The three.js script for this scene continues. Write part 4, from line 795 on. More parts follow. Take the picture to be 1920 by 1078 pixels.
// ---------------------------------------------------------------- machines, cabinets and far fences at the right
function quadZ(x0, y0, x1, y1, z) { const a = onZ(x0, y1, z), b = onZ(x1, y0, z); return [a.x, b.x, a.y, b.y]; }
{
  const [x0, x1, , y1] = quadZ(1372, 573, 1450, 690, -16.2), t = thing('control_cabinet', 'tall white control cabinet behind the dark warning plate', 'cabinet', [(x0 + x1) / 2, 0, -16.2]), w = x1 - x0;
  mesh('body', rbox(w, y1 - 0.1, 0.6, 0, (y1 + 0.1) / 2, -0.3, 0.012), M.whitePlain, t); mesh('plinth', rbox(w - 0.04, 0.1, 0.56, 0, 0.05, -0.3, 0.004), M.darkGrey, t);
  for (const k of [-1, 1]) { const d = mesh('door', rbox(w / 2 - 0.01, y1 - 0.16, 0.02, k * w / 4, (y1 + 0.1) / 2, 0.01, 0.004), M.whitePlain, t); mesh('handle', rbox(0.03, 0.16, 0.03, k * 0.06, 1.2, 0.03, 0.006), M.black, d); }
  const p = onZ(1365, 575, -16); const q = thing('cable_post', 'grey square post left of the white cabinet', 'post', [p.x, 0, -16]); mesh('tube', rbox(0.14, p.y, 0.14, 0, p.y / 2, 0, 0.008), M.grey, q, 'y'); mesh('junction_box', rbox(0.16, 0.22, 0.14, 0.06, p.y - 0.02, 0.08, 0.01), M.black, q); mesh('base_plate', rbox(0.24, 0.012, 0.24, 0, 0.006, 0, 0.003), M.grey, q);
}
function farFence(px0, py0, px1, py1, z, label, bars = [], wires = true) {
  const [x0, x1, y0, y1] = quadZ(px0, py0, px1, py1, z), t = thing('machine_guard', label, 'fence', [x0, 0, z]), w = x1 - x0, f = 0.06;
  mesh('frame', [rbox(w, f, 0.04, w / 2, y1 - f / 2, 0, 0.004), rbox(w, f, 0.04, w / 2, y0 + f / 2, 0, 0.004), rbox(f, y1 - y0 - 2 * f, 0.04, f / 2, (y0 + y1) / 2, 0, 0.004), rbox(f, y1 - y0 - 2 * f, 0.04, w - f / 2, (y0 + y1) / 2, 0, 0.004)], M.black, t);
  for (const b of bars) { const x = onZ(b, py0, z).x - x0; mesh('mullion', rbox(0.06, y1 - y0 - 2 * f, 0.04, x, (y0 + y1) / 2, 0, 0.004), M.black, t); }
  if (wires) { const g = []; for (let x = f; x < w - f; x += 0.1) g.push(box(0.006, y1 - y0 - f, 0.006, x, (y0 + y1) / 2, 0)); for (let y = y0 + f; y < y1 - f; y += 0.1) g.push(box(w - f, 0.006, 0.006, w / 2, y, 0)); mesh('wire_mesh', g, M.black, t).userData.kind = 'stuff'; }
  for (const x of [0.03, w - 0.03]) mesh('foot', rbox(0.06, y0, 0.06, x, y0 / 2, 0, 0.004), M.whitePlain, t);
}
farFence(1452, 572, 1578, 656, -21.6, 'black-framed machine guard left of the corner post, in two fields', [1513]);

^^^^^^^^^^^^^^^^

__TASK GOAL__. Set down all of the data above, word for word.

__COMPLETE ANSWER__.
The three.js script for this scene continues. Write part 4, from line 795 on. More parts follow. Take the picture to be 1920 by 1078 pixels.
// ---------------------------------------------------------------- machines, cabinets and far fences at the right
function quadZ(x0, y0, x1, y1, z) { const a = onZ(x0, y1, z), b = onZ(x1, y0, z); return [a.x, b.x, a.y, b.y]; }
{
  const [x0, x1, , y1] = quadZ(1372, 573, 1450, 690, -16.2), t = thing('control_cabinet', 'tall white control cabinet behind the dark warning plate', 'cabinet', [(x0 + x1) / 2, 0, -16.2]), w = x1 - x0;
  mesh('body', rbox(w, y1 - 0.1, 0.6, 0, (y1 + 0.1) / 2, -0.3, 0.012), M.whitePlain, t); mesh('plinth', rbox(w - 0.04, 0.1, 0.56, 0, 0.05, -0.3, 0.004), M.darkGrey, t);
  for (const k of [-1, 1]) { const d = mesh('door', rbox(w / 2 - 0.01, y1 - 0.16, 0.02, k * w / 4, (y1 + 0.1) / 2, 0.01, 0.004), M.whitePlain, t); mesh('handle', rbox(0.03, 0.16, 0.03, k * 0.06, 1.2, 0.03, 0.006), M.black, d); }
  const p = onZ(1365, 575, -16); const q = thing('cable_post', 'grey square post left of the white cabinet', 'post', [p.x, 0, -16]); mesh('tube', rbox(0.14, p.y, 0.14, 0, p.y / 2, 0, 0.008), M.grey, q, 'y'); mesh('junction_box', rbox(0.16, 0.22, 0.14, 0.06, p.y - 0.02, 0.08, 0.01), M.black, q); mesh('base_plate', rbox(0.24, 0.012, 0.24, 0, 0.006, 0, 0.003), M.grey, q);
}
function farFence(px0, py0, px1, py1, z, label, bars = [], wires = true) {
  const [x0, x1, y0, y1] = quadZ(px0, py0, px1, py1, z), t = thing('machine_guard', label, 'fence', [x0, 0, z]), w = x1 - x0, f = 0.06;
  mesh('frame', [rbox(w, f, 0.04, w / 2, y1 - f / 2, 0, 0.004), rbox(w, f, 0.04, w / 2, y0 + f / 2, 0, 0.004), rbox(f, y1 - y0 - 2 * f, 0.04, f / 2, (y0 + y1) / 2, 0, 0.004), rbox(f, y1 - y0 - 2 * f, 0.04, w - f / 2, (y0 + y1) / 2, 0, 0.004)], M.black, t);
  for (const b of bars) { const x = onZ(b, py0, z).x - x0; mesh('mullion', rbox(0.06, y1 - y0 - 2 * f, 0.04, x, (y0 + y1) / 2, 0, 0.004), M.black, t); }
  if (wires) { const g = []; for (let x = f; x < w - f; x += 0.1) g.push(box(0.006, y1 - y0 - f, 0.006, x, (y0 + y1) / 2, 0)); for (let y = y0 + f; y < y1 - f; y += 0.1) g.push(box(w - f, 0.006, 0.006, w / 2, y, 0)); mesh('wire_mesh', g, M.black, t).userData.kind = 'stuff'; }
  for (const x of [0.03, w - 0.03]) mesh('foot', rbox(0.06, y0, 0.06, x, y0 / 2, 0, 0.004), M.whitePlain, t);
}
farFence(1452, 572, 1578, 656, -21.6, 'black-framed machine guard left of the corner post, in two fields', [1513]);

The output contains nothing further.